Retour dans cette petite ville de la Mayenne, où les débordements de jeunes de banlieue scolarisés dans le nouvel établissement de réinsertion ont abouti à des expulsions.
Il mange de la brioche et boit du petit-lait. Ce jeudi matin, dans le salon cossu d’une maison prêtée par un particulier, Bruno Gollnisch ne cache pas sa satisfaction. Le vice-président du Front national, en campagne pour la désignation du candidat frontiste, a improvisé la veille une pause à Craon (prononcer Cran), 4700 habitants, petite ville sans histoires de la Mayenne. Du moins jusque-là. Le 9 novembre, une bagarre éclate au collège Volney. L’altercation a tout d’une Guerre des boutons version 2010, sauf qu’elle se déroule entre des élèves de Seine-Saint-Denis (« 9-3 ») placés dans le tout nouvel établissement de réinsertion scolaire (ERS) local et des collégiens du cru. Bilan : des injures, quelques baffes, des coups de pied et cinq exclusions. Les enseignants et les parents, déjà rétifs au projet, mettent en avant leur droit de retrait et retirent momentanément leurs enfants de l’établissement.

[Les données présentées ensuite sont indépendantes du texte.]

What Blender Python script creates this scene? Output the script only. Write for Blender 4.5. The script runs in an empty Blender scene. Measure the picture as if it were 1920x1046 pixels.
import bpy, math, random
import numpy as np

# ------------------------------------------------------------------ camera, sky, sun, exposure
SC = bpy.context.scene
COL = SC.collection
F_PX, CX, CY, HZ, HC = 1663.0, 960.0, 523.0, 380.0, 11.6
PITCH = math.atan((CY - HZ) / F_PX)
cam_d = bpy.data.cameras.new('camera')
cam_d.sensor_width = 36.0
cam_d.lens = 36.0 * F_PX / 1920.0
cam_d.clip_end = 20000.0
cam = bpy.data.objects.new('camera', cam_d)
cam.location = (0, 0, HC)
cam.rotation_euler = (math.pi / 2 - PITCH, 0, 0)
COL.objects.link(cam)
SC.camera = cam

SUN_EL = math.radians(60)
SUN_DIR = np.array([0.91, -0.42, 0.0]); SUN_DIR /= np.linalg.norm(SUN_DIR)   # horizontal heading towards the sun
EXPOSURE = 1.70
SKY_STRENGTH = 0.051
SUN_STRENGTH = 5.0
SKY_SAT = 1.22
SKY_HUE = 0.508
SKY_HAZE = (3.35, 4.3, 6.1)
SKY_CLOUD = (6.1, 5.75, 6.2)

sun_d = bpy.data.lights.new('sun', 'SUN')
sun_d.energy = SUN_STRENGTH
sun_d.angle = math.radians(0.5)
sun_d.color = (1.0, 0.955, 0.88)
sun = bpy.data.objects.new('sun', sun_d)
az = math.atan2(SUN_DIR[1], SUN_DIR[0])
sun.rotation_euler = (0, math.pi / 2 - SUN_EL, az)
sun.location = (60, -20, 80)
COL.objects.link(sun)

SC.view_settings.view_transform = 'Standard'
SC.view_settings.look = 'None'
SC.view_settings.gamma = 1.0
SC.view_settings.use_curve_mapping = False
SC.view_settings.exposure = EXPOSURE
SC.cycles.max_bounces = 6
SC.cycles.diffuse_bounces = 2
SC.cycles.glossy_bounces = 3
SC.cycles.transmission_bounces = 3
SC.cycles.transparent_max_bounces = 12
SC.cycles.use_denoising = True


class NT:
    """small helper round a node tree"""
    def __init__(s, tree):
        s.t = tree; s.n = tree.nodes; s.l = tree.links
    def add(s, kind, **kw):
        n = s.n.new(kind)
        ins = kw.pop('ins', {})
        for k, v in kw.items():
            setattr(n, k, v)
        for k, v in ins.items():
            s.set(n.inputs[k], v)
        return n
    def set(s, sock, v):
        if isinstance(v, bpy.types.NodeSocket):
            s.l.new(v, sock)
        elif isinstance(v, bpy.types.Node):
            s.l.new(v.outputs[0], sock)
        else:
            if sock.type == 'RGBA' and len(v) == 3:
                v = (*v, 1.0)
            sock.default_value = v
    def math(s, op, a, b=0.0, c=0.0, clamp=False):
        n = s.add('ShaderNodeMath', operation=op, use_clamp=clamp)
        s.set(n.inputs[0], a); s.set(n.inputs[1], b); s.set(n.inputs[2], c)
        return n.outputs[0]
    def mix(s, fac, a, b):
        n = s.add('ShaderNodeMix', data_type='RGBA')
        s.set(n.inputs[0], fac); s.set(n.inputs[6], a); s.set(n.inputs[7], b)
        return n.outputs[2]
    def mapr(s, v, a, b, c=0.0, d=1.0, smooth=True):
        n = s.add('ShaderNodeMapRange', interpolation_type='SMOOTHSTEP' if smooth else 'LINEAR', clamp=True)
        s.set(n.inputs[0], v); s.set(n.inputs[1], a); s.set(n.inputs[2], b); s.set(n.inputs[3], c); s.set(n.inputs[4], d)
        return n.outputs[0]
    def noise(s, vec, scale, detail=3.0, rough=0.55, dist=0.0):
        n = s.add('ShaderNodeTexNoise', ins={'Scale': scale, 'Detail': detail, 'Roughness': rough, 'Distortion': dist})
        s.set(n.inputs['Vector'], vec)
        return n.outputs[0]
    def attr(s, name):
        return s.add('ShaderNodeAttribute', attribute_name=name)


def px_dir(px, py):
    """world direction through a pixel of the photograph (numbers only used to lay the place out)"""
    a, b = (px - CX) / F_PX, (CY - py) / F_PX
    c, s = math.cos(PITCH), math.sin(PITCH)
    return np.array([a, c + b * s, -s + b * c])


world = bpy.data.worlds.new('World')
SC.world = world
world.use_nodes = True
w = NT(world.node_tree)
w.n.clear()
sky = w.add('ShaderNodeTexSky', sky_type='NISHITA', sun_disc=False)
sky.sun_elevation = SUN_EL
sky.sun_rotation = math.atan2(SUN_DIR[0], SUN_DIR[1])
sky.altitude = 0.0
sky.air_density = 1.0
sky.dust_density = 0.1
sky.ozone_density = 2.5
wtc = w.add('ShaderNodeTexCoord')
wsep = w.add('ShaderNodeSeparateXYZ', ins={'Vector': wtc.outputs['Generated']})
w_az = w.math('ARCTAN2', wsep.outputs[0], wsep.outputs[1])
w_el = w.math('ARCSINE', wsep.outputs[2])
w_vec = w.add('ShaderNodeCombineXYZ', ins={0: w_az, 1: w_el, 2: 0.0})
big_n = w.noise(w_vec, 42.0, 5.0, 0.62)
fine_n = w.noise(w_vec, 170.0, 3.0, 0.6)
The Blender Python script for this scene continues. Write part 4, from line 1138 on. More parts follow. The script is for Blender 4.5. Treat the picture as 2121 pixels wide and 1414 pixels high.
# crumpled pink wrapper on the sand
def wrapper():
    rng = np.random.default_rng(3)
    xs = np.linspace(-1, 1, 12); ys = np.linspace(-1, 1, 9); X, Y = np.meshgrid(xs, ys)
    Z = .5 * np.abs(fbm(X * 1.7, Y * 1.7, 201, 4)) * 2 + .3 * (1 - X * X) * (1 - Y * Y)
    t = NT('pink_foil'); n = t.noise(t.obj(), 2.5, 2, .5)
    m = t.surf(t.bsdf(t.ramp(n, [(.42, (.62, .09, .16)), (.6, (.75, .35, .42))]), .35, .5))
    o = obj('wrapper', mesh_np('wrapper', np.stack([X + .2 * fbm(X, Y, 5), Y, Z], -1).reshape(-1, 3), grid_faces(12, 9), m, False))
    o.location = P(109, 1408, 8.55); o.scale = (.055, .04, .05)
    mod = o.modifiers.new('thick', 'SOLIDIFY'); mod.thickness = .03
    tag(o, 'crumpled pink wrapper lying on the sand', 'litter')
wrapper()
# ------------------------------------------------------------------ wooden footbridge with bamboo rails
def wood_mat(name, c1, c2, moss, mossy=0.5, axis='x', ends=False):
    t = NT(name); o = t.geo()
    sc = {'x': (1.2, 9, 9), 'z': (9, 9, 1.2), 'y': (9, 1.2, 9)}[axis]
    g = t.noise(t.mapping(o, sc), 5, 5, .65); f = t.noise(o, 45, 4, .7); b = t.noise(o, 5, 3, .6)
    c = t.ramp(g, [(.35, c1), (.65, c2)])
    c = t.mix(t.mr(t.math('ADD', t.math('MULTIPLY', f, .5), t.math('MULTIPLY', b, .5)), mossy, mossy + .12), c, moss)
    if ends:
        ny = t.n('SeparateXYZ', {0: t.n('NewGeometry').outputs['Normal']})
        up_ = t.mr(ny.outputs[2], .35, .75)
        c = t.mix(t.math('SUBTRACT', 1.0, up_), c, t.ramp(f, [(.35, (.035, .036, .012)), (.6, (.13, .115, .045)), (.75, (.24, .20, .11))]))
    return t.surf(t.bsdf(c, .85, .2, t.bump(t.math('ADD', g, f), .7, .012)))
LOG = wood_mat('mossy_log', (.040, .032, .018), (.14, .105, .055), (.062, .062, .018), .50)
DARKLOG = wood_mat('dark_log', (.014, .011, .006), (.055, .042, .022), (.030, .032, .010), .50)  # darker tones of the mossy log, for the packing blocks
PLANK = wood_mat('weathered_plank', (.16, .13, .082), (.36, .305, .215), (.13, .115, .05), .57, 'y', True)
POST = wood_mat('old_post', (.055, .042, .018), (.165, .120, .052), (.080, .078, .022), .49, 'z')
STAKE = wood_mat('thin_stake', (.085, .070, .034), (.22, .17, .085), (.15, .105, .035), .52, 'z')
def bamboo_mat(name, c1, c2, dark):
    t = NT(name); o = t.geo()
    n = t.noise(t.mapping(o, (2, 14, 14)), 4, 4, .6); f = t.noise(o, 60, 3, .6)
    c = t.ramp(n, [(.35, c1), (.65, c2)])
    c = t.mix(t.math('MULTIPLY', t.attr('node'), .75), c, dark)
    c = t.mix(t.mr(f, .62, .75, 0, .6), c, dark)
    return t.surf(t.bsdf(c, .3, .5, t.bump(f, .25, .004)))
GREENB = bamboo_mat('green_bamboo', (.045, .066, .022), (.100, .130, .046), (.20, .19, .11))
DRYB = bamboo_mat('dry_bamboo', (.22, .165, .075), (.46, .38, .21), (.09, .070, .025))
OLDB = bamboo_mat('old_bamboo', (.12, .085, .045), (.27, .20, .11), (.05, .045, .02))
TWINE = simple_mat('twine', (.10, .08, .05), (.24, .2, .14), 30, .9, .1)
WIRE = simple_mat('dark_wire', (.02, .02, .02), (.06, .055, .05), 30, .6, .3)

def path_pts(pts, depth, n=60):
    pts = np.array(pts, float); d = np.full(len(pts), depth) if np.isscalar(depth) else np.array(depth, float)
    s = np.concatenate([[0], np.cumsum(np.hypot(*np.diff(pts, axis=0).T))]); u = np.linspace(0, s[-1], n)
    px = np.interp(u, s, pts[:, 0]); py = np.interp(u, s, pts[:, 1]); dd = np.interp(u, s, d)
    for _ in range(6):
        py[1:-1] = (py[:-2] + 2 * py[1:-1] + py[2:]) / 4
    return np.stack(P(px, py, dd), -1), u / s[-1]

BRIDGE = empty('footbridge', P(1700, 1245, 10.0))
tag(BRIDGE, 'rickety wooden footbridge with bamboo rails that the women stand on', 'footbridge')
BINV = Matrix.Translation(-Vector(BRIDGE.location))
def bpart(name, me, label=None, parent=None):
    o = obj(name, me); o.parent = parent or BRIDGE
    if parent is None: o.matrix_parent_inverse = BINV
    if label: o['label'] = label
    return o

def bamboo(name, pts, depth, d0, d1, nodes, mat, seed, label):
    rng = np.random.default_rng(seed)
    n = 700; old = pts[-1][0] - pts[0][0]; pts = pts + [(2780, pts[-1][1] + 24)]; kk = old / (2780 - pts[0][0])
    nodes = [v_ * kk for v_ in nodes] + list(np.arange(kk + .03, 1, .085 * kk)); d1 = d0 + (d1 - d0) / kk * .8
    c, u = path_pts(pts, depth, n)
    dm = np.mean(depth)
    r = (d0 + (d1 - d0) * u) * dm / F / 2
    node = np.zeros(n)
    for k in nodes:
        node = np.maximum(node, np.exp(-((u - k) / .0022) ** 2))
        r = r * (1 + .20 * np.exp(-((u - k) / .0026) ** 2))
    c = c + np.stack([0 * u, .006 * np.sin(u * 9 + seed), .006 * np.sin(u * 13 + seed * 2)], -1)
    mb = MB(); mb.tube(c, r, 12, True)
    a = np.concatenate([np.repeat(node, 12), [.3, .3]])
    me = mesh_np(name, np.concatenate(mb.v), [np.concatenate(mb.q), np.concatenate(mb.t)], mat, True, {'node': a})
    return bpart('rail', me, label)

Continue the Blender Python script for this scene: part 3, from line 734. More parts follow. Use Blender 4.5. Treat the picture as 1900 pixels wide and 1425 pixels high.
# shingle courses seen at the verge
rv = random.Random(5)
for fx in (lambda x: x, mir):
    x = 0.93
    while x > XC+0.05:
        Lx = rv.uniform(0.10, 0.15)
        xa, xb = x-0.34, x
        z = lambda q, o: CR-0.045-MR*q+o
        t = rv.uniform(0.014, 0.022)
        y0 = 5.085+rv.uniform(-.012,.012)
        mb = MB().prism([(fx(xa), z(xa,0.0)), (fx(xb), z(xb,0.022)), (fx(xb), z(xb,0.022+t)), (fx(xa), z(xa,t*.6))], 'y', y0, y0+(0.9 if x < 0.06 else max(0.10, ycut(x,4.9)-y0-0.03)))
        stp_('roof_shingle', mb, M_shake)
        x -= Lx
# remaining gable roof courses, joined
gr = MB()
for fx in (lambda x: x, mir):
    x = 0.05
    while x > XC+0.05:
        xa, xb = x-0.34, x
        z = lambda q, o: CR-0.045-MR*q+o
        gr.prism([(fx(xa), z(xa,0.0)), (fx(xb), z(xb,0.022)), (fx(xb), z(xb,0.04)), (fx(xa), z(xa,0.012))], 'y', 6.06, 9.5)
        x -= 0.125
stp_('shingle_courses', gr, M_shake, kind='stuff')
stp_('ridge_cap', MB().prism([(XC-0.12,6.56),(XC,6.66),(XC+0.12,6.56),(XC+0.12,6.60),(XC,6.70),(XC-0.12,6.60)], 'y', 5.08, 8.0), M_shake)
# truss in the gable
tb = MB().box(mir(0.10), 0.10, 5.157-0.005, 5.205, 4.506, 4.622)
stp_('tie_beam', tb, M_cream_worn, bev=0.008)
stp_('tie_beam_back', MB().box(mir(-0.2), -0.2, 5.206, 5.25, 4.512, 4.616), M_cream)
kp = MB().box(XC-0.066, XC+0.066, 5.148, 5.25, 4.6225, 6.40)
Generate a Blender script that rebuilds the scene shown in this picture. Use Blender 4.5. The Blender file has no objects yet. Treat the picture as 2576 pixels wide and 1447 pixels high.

Pour Bruno Gollnisch, l’occasion est trop belle de conclure à une « ratonnade anti-Blancs » et de dénoncer « la racaille subventionnée ». « Les gens de l’Ouest de la France vont enfin comprendre le FN et voir qu’eux aussi paient les conséquences de l’immigration ! » jubile-t-il.
La venue du n° 2 du FN et le dépôt d’affichettes provoc’ dans toutes les boîtes aux lettres de la ville ont surtout servi d’électrochoc aux Craonnais. Appuyé au comptoir du PMU, un habitant lâche du bout des lèvres: « Chez nous, il y a des méchants comme partout, mais nous ne sommes pas racistes ! » Le mot sonne comme une gifle. Ici, en pleine Mayenne angevine et catholique, on est fier de sa tradition d’accueil et de son ouverture d’esprit. « Le soleil brille pour tout le monde, ce ne sont que des gosses », soupire Bernadette, bénévole à la paroisse, en changeant les fleurs de l’église.
Le 11 novembre, le curé a prononcé quelques mots sur les « événements » dans son homélie, en appelant à la paix. Le maire insiste : « Dans mon conseil municipal, il y a autant d’élus de droite que de gauche. Nous avons une vraie tradition centriste », précise Paul Chaineau, élu depuis 1989, sans étiquette. Le tract du Front a selon lui « interpellé, choqué, refroidi, remué ». La ville se réveille avec la gueule de bois. Circulez, y a rien à voir…
Le choc des cultures était pourtant prévisible. Des gamins des cités du « 9-3 » dans un village du « 5-3 » (Mayenne), forcément, ça détonne. A Craon, on salue les gens que l’on croise, y compris les inconnus – qui ne le restent pas bien longtemps.